É bom lembrar que o governo é a forma mais concentrada de poder e Bolsonaro não tem o menor pudor em utilizar a máquina federal para alavancar sua candidatura. O fato de estar no poder, ou seja, numa situação de domínio, é uma vantagem estratégica na campanha eleitoral dos que concorrem à reeleição, porque controla estruturas capazes de mudar a correlação de forças eleitorais.
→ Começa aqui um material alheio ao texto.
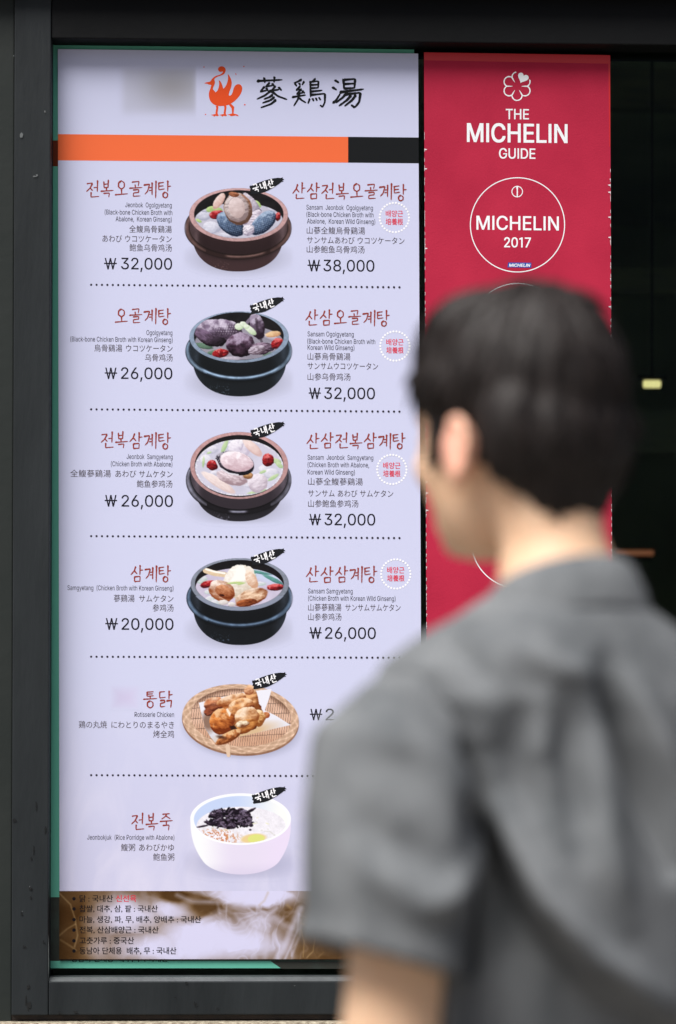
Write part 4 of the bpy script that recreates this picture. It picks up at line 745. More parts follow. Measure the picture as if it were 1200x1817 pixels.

Mas, no caso de Bolsonaro, isso ocorre de forma sem precedentes, devido à aprovação do “estado de emergência” pelo Congresso, que possibilita a realização de gastos e outras ações governamentais em plena campanha eleitoral.





 

Nesse cenário, o que pode fazer a diferença é a tal capacidade de liderança intelectual e moral da sociedade. Lula chegou a exercê-la, em razão da alta rejeição de Bolsonaro, até o resultado das urnas de 2 de outubro. Já no primeiro turno, revelou dificuldades nos debates para lidar com as agendas negativas do mensalão e do escândalo da Petrobras. Juridicamente, a Operação Lava-Jato morreu de morte matada, mas a questão ética está vivíssima em termos eleitorais, como comprova a eleição do ex-juiz Sergio Moro ao Senado, pelo Paraná. Esse é o maior obstáculo a ser enfrentado por Lula no segundo turno contra Bolsonaro.